Very few 18-year-olds get paid to share their professional talents at Catholic parishes.
Yet that was the offer made to Chris Davenport back in October 2014, shortly into his freshman year at Ithaca College. He landed a part-time position leading the contemporary choir at Ithaca’s Immaculate Conception Church and ended up thriving in the role, eventually becoming organist for the parish’s traditional choir as well.
Now 22, Davenport recently ended his nearly four-year tenure at Immaculate Conception. Following college graduation on May 20, he moved back to his home town of Farmington, Conn., taking many fond memories from his parish experiences in Ithaca.
“I absolutely loved my choirs,” Davenport stated.
He recalled that he had hoped to obtain a church position locally while attending Ithaca College, since he was a music major with extensive public performing experience back home.
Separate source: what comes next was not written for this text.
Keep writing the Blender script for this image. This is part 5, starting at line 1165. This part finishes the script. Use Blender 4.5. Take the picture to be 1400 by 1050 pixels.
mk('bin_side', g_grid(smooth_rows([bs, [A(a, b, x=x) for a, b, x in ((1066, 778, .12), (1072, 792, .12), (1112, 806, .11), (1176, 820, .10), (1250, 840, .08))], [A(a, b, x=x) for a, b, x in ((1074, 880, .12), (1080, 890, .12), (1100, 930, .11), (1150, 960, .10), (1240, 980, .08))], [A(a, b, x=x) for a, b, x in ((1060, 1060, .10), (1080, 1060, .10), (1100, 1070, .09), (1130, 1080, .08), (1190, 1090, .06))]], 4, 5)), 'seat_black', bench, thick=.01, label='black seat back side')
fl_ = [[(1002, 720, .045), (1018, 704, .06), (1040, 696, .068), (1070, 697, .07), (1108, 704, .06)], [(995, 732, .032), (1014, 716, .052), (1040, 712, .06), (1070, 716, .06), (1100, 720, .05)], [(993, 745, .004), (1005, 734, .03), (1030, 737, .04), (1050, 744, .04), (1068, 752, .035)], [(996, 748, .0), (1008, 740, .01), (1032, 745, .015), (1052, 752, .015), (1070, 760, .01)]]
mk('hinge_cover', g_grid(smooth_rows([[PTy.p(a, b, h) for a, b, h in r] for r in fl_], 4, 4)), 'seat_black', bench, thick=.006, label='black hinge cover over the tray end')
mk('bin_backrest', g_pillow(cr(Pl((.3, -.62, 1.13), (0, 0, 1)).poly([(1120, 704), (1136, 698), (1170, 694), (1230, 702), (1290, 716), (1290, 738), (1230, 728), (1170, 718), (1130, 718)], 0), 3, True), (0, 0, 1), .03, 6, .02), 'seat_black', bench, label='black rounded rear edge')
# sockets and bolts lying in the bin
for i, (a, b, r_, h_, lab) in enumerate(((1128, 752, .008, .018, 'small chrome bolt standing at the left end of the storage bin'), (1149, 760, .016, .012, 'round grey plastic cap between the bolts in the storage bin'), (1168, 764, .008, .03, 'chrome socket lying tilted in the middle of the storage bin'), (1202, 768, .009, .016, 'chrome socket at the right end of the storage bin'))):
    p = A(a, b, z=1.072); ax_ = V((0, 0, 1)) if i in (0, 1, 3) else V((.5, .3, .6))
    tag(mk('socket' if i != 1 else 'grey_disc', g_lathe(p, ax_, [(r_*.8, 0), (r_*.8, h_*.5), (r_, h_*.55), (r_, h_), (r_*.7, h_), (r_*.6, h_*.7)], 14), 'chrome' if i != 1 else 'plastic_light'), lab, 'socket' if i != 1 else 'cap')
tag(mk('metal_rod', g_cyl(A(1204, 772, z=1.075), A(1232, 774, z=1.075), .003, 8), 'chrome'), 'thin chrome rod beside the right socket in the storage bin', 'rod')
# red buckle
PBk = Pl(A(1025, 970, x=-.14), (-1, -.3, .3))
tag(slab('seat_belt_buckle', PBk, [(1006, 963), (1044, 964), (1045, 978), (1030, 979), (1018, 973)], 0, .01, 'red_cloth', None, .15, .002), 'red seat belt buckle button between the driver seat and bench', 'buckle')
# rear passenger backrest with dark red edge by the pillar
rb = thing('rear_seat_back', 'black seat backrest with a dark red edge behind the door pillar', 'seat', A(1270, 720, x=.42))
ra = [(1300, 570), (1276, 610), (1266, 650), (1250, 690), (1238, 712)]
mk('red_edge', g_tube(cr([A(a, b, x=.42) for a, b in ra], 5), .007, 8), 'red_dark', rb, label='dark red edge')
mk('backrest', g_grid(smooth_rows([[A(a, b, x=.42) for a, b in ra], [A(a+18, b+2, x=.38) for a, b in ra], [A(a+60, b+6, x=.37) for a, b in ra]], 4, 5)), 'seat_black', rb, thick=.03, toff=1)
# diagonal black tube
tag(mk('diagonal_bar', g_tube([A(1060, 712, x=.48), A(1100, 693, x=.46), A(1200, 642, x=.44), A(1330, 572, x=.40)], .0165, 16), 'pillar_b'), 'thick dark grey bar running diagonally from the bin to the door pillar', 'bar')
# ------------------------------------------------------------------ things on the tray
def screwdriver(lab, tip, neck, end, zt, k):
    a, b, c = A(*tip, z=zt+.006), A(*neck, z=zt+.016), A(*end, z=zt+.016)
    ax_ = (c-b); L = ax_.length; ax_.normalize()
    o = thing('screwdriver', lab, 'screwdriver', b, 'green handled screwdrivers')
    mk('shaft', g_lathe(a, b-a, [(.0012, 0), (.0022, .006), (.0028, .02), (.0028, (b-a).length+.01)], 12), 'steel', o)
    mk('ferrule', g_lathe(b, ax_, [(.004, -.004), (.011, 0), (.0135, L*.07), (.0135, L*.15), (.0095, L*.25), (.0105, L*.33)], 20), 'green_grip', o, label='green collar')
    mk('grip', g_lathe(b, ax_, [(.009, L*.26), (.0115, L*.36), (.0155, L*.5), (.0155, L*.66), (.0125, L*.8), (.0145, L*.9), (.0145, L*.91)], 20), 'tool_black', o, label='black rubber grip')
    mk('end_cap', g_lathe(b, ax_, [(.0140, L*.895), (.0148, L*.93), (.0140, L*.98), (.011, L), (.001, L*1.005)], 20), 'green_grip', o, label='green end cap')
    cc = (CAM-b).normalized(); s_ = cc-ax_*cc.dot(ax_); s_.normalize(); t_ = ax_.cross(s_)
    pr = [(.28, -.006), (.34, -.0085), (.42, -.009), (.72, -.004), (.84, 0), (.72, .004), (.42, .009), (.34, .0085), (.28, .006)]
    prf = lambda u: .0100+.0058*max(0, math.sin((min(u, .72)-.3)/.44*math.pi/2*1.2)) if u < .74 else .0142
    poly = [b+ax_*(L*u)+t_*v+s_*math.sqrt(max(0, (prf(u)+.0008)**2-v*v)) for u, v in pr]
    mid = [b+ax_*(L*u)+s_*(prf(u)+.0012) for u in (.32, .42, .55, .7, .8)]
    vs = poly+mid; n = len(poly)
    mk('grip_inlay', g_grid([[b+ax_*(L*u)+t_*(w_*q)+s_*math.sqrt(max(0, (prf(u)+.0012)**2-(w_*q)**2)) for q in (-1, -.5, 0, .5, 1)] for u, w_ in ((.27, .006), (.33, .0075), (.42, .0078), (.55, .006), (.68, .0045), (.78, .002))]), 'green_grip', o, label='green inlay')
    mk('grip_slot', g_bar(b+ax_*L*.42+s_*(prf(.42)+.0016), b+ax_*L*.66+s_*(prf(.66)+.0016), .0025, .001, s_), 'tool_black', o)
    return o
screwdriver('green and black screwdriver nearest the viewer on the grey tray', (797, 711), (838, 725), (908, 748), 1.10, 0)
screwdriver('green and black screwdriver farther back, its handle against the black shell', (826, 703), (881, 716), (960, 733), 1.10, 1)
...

Davenport has played the organ since middle school and was an organ scholar at the Cathedral of St. Joseph in Hartford, Conn.
An opportunity in Ithaca came up quickly: While representing the Ithaca College Catholic Community in a choir for the local Peace Festival held each September, he met Gary Vrabel, Immaculate Conception Parish’s music-ministry director, who told him about the contemporary-choir opening.
Davenport acknowledged that once hired, he found it rather daunting to be in charge of people who were all notably older than him.
“I wouldn’t say I got any strange looks, but I was a little bit scared of them, maybe. Once I was there a little while, then I lost that fear and became mean,” he said jokingly.
His so-called meanness was actually an emphatic effort to build up a choir that he said had been “a very small group, very informal” upon his becoming director. Davenport recruited additional members, established regular rehearsal times and began planning out more complicated and involved music, introducing many harmonies and encouraging the addition of several instruments.
In early 2016 Davenport was asked by Vrabel to also play organ for Immaculate Conception’s traditional choir, and he continued in those dual roles until graduation. They have since been filled by Emmanuel Berrido, who in May received his master’s degree in music from Ithaca College. The contemporary choir plays at Immaculate Conception’s 8:30 a.m. Sunday Mass, and the traditional choir at the 10:30 a.m. liturgy.
Beyond his work at Immaculate Conception, Davenport was involved in many other activities while in Ithaca. A music education major, he student-taught during the 2016-17 school year at the former Immaculate Conception School and during 2017-18 in the Watkins Glen Central School District. He also has been a substitute organist and pianist in many churches in both Ithaca and Connecticut; performed in concerts and master classes at college and in the Ithaca community; and played for a student theater ensemble and served as an accompanist at Ithaca College.
More recently, Davenport has taken on temporary organist positions in Connecticut. His goal for the immediate future is to land a permanent music job in his home state while concurrently pursuing a second bachelor’s degree, this time in computer science.
In Ithaca, Davenport’s influence at Immaculate Conception Parish will live on via the contemporary choir’s increased proficiency. In his farewell bulletin notice of June 3, Davenport noted his pleasure at the ensemble’s improvement, stating that it “has accomplished things that at the beginning of my tenure seemed impossible.” Davenport told the Catholic Courier that credit for this progress belongs chiefly with the choir members, not him.
“I’m not the one that has to go home and practice the music,” he remarked, adding, “They were great friends and also very dedicated musicians.”